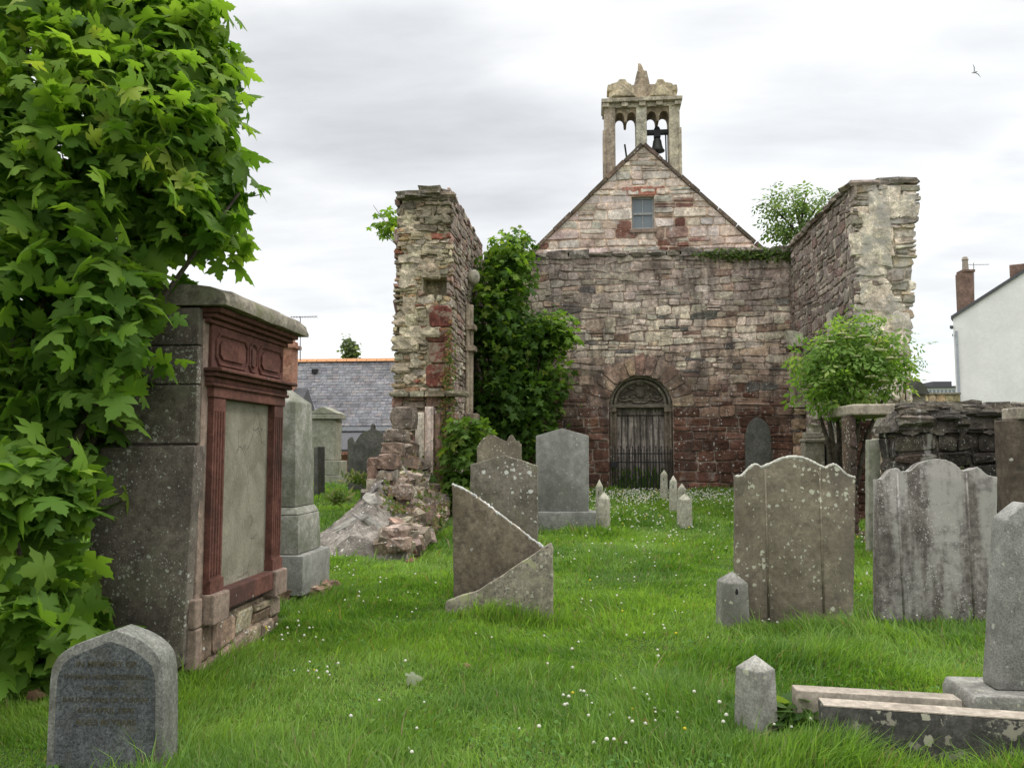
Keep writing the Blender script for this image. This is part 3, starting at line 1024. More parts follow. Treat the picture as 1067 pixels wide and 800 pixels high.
        k.prism([(u, y0 - .1, v) for u, v in [Q(sx_ - 3, 101), Q(sx_ + 3, 101), Q(sx_ + 2, 94), Q(sx_ - 2, 94.5)]], (0, .5, 0))
        k.build('pediment', M['dressed'], bc, bevel=.03)
    k = MB()
    k.col = S(148, 134, 116, 1.4)
    x0_, x1_ = Q(656, 100)[0], Q(682, 100)[0]
    k.box(x0_, x1_, y0 + .05, y1 - .05, zc1 + .03, Q(668, 92)[1])
    xa, xb = Q(660, 90)[0], Q(677, 90)[0]
    k.prism([(Q(660, 91)[0], .55, Q(668, 92.5)[1]), (Q(677, 91)[0], .55, Q(668, 92.5)[1]), (Q(673.5, 77)[0], .55, Q(668, 77)[1]), (Q(663.5, 77)[0], .55, Q(668, 77)[1])], (0, .5, 0))
    k.prism([(Q(664.5, 77)[0], .68, Q(668, 77.2)[1]), (Q(672, 77)[0], .68, Q(668, 77.2)[1]), (Q(668, 67)[0], .68, Q(668, 67.5)[1]), (Q(664.8, 67)[0], .68, Q(668, 66.5)[1])], (0, .24, 0))
    k.build('finial', M['dressed'], bc, bevel=.02)
    # bell and headstock
    cx = Q(685, 150)[0]
    k = MB()
    xl, xr = Q(673.5, 138)[0], Q(696.5, 138)[0]
    zy = Q(668, 138)[1]
    k.box(xl, xr, .72, .88, zy - .06, zy + .05)
    k.box(cx - .09, cx + .09, .7, .9, zy - .16, zy - .062)
    k.lathe((cx, .8, zy + .04), [(.07, 0), (.09, .05), (.06, .11), (.01, .13)], 10)
    k.build('headstock', M['iron'], bc)
    bt, bb = Q(668, 144)[1], Q(668, 158)[1]
    hb = bt - bb
    k = MB()
    k.lathe((cx, .8, bb), [(.20, 0), (.205, .02), (.165, .07), (.135, hb * .45), (.115, hb * .78), (.08, hb * .95), (.02, hb), (.03, hb + .1)], 20)
    k.tube([(cx, .8, bb - .06), (cx, .8, bb + .1)], .03, 8)
    k.build('bell', M['bronze'], bc, 'auto')
    k = MB()
    p = Q(694, 160)
    k.tube([(p[0], .8, zy), (p[0] + .01, .8, Q(668, 175)[1])], .02, 6)
    k.build('bell_pull', M['iron'], bc)
    k = MB()
    p0, p1 = Q(651, 150), Q(653.5, 165)
    k.tube([(p0[0], .8, p0[1]), (p1[0] + .03, .8, p1[1] - .3)], .025, 6)
    k.build('iron_rod', M['iron'], bc)
    return t


church()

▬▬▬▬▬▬

# [WORK TO COMPLETE]
Leave the images out, please, and restate each line word for word.

# [ANSWER IN FULL]
Keep writing the Blender script for this image. This is part 3, starting at line 1024. More parts follow. Treat the picture as 1067 pixels wide and 800 pixels high.
        k.prism([(u, y0 - .1, v) for u, v in [Q(sx_ - 3, 101), Q(sx_ + 3, 101), Q(sx_ + 2, 94), Q(sx_ - 2, 94.5)]], (0, .5, 0))
        k.build('pediment', M['dressed'], bc, bevel=.03)
    k = MB()
    k.col = S(148, 134, 116, 1.4)
    x0_, x1_ = Q(656, 100)[0], Q(682, 100)[0]
    k.box(x0_, x1_, y0 + .05, y1 - .05, zc1 + .03, Q(668, 92)[1])
    xa, xb = Q(660, 90)[0], Q(677, 90)[0]
    k.prism([(Q(660, 91)[0], .55, Q(668, 92.5)[1]), (Q(677, 91)[0], .55, Q(668, 92.5)[1]), (Q(673.5, 77)[0], .55, Q(668, 77)[1]), (Q(663.5, 77)[0], .55, Q(668, 77)[1])], (0, .5, 0))
    k.prism([(Q(664.5, 77)[0], .68, Q(668, 77.2)[1]), (Q(672, 77)[0], .68, Q(668, 77.2)[1]), (Q(668, 67)[0], .68, Q(668, 67.5)[1]), (Q(664.8, 67)[0], .68, Q(668, 66.5)[1])], (0, .24, 0))
    k.build('finial', M['dressed'], bc, bevel=.02)
    # bell and headstock
    cx = Q(685, 150)[0]
    k = MB()
    xl, xr = Q(673.5, 138)[0], Q(696.5, 138)[0]
    zy = Q(668, 138)[1]
    k.box(xl, xr, .72, .88, zy - .06, zy + .05)
    k.box(cx - .09, cx + .09, .7, .9, zy - .16, zy - .062)
    k.lathe((cx, .8, zy + .04), [(.07, 0), (.09, .05), (.06, .11), (.01, .13)], 10)
    k.build('headstock', M['iron'], bc)
    bt, bb = Q(668, 144)[1], Q(668, 158)[1]
    hb = bt - bb
    k = MB()
    k.lathe((cx, .8, bb), [(.20, 0), (.205, .02), (.165, .07), (.135, hb * .45), (.115, hb * .78), (.08, hb * .95), (.02, hb), (.03, hb + .1)], 20)
    k.tube([(cx, .8, bb - .06), (cx, .8, bb + .1)], .03, 8)
    k.build('bell', M['bronze'], bc, 'auto')
    k = MB()
    p = Q(694, 160)
    k.tube([(p[0], .8, zy), (p[0] + .01, .8, Q(668, 175)[1])], .02, 6)
    k.build('bell_pull', M['iron'], bc)
    k = MB()
    p0, p1 = Q(651, 150), Q(653.5, 165)
    k.tube([(p0[0], .8, p0[1]), (p1[0] + .03, .8, p1[1] - .3)], .025, 6)
    k.build('iron_rod', M['iron'], bc)
    return t


church()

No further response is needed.